**Direction:**
Print the lines of the listing below verbatim from its first line through the line bearing "except Exception: pass". Any pictures are to be omitted.

**Data extract:**

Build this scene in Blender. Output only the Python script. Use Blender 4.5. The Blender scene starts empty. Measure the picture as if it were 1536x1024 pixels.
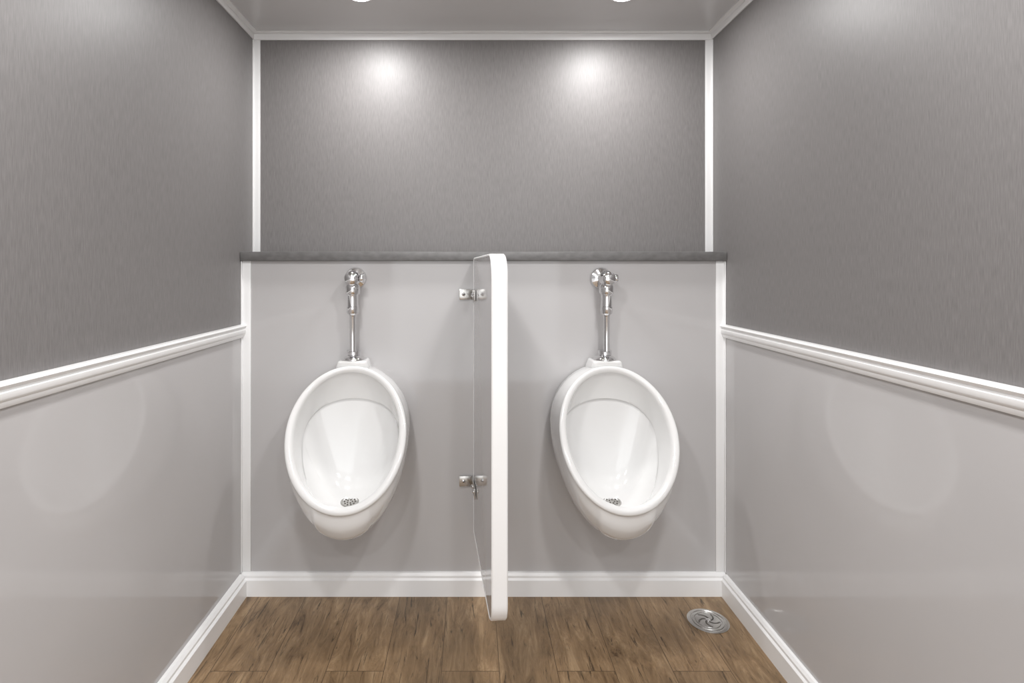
import bpy, bmesh, math
from mathutils import Vector, Matrix
S=bpy.context.scene
try:
    S.view_settings.view_transform='Standard'
except Exception: pass

# ---------------- materials ----------------
def mat(name,col,rough=.5,metal=0,**k):
    m=bpy.data.materials.new(name); m.use_nodes=True
    b=m.node_tree.nodes['Principled BSDF']
    b.inputs['Base Color'].default_value=(*col,1)
    b.inputs['Roughness'].default_value=rough
    b.inputs['Metallic'].default_value=metal
    for a,v in k.items(): b.inputs[a].default_value=v
    return m
def noise_col(m,c1,c2,scale,mapscale,bump=0,detail=4,lo=.35,hi=.65,dist=.001):
    nt=m.node_tree; N=nt.nodes; L=nt.links; b=N['Principled BSDF']
    tc=N.new('ShaderNodeTexCoord'); mp=N.new('ShaderNodeMapping'); mp.inputs['Scale'].default_value=mapscale
    n=N.new('ShaderNodeTexNoise'); n.inputs['Scale'].default_value=scale; n.inputs['Detail'].default_value=detail
    r=N.new('ShaderNodeValToRGB'); r.color_ramp.elements[0].position=lo; r.color_ramp.elements[1].position=hi
    r.color_ramp.elements[0].color=(*c1,1); r.color_ramp.elements[1].color=(*c2,1)
    L.new(tc.outputs['Object'],mp.inputs[0]); L.new(mp.outputs[0],n.inputs['Vector']); L.new(n.outputs['Fac'],r.inputs[0]); L.new(r.outputs[0],b.inputs['Base Color'])
    if bump:
        bp=N.new('ShaderNodeBump'); bp.inputs['Strength'].default_value=bump; bp.inputs['Distance'].default_value=dist
        L.new(n.outputs['Fac'],bp.inputs['Height']); L.new(bp.outputs[0],b.inputs['Normal'])
    return m
M_up=noise_col(mat('brushed_grey_panel',(.2,.19,.19),.45),(.163,.154,.152),(.222,.211,.208),8,(65,65,4.2),.09,3,.28,.72)
M_low=noise_col(mat('gloss_light_grey_panel',(.47,.45,.45),.07),(.500,.488,.488),(.528,.516,.516),1.5,(1,1,1),.01,2)
M_scr=noise_col(mat('gloss_divider_panel',(.47,.45,.45),.03),(.500,.488,.488),(.528,.516,.516),1.5,(1,1,1),0,2)
M_ceil=noise_col(mat('ceiling_panel',(.5,.5,.51),.28),(.64,.635,.64),(.67,.665,.67),2,(1,1,1))
M_white=noise_col(mat('white_trim_paint',(.85,.85,.85),.3),(.87,.87,.87),(.89,.89,.89),3,(1,1,1))
M_porc=noise_col(mat('white_porcelain',(.84,.84,.84),.1),(.785,.785,.78),(.805,.805,.80),2,(1,1,1))
M_porc.node_tree.nodes['Principled BSDF'].inputs['Coat Weight'].default_value=.5
M_porc.node_tree.nodes['Principled BSDF'].inputs['Coat Roughness'].default_value=.04
M_chrome=noise_col(mat('chrome',(.75,.75,.76),.08,1),(.74,.74,.75),(.82,.82,.82),8,(1,1,1))
M_steel=noise_col(mat('brushed_steel',(.6,.59,.58),.25,1),(.52,.51,.49),(.64,.63,.61),30,(1,1,1))
M_dark=mat('dark_hole',(.03,.03,.03),.6)
M_slot=mat('drain_slot',(.10,.09,.08),.5)
M_ledge=noise_col(mat('grey_ledge_laminate',(.15,.15,.15),.4),(.140,.136,.134),(.180,.176,.174),60,(.6,1,1))
M_emit=bpy.data.materials.new('lamp_lens'); M_emit.use_nodes=True
_b=M_emit.node_tree.nodes['Principled BSDF']; _b.inputs['Emission Color'].default_value=(1,.99,.98,1); _b.inputs['Emission Strength'].default_value=8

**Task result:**
Build this scene in Blender. Output only the Python script. Use Blender 4.5. The Blender scene starts empty. Measure the picture as if it were 1536x1024 pixels.
import bpy, bmesh, math
from mathutils import Vector, Matrix
S=bpy.context.scene
try:
    S.view_settings.view_transform='Standard'
except Exception: pass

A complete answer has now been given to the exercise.